At Alternet today, Adele Stan notes the media's obtuseness when it comes to understanding the workings of (right-leaning) religion in the American heartland. Her rather chilling conclusion: the path charted by the religious right in the final decades of the 20th century and start of the 21st may well represent the future of the U.S., politically, economically, and religiously, as economic misery becomes more pronounced:
As a nation, we've been headed down this path for more than 40 years. As the economic fortunes of the U.S. turn downward, we should expect the attraction of right-wing religion, especially its more charismatic and viscerally-felt forms, to expand. Anyone who doesn't just hasn't been paying attention.
I think Stan is correct. As I've also stated a number of times recently, I think that those manipulating economic structures to produce the present misery are also the same people who are ginning up the right-wing religious fervor.

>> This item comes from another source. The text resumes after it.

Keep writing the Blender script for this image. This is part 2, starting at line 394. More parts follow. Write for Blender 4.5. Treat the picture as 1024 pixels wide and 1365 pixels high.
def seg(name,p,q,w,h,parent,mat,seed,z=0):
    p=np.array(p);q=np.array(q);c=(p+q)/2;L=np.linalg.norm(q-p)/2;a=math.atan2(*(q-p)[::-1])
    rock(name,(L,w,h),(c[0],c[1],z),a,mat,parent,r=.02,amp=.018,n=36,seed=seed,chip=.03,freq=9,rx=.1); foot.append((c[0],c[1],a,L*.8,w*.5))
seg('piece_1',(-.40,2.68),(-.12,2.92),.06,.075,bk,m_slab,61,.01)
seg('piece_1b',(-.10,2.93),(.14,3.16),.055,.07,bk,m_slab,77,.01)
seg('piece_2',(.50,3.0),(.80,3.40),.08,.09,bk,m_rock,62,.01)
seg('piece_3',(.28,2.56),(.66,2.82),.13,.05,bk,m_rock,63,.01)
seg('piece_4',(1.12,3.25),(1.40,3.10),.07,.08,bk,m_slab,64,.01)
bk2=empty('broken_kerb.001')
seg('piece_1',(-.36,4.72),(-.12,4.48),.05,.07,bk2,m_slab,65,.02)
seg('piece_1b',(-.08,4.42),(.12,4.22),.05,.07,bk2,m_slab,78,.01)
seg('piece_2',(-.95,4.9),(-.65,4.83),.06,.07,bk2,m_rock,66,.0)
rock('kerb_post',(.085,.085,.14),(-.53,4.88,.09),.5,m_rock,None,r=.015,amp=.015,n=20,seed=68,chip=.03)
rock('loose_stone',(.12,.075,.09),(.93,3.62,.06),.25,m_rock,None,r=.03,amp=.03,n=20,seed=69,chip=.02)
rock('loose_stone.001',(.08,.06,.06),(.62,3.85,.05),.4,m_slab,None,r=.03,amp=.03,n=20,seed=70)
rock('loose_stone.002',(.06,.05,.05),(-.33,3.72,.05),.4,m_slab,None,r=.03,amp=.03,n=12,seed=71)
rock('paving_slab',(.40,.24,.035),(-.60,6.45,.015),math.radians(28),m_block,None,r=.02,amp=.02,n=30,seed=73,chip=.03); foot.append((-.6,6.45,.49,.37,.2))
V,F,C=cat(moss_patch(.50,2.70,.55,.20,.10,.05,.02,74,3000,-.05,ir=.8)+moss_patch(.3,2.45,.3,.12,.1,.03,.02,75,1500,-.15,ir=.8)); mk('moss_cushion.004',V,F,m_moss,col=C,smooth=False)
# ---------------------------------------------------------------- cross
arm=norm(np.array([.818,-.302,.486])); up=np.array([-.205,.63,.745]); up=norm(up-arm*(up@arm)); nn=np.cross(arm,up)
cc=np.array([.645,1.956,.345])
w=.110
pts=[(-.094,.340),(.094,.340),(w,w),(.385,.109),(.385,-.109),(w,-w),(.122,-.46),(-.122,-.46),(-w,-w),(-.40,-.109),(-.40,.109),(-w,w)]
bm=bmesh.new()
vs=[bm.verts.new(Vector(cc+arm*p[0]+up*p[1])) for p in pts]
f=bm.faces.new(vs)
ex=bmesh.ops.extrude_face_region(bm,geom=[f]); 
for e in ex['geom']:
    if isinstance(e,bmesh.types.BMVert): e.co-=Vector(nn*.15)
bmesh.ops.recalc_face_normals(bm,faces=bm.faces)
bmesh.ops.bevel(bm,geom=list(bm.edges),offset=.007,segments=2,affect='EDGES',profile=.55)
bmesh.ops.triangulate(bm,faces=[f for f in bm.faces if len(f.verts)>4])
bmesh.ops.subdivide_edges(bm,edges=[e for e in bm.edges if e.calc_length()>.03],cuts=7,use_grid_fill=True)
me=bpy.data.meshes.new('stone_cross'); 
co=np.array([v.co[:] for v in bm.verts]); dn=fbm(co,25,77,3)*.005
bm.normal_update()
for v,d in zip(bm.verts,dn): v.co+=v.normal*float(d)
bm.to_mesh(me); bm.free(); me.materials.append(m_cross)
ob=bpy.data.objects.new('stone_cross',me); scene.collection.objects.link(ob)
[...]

The economic misery is a trap designed to urge as many Americans as possible into the arms of the religious right and its political mouthpieces. The media's obtuseness is part and parcel of this overarching strategy to legitimize unthinkable "religious" ideas and "religious" solutions to our economic and political woes.
And the mainline churches continue spectacularly to abdicate their responsibility to blow the whistle as this goes on, to point to what is central to the faith traditions of the world, while belied by right-wing misappropriations of religion: practical compassion, enacted in justice that must be embodied in the social and economic structures of societies, if those societies can be said to have authentic moral foundations.
P.S. When I speak of the religious right, I include the U.S. Catholic bishops in that category. Not only have the Catholic bishops of the U.S. failed in recent decades to challenge the bogus religiosity of the religious right; they've actively worked to place this movement in the driver's seat in American politics, and in doing so, have done a tremendous disservice both to their flock and the nation as a whole.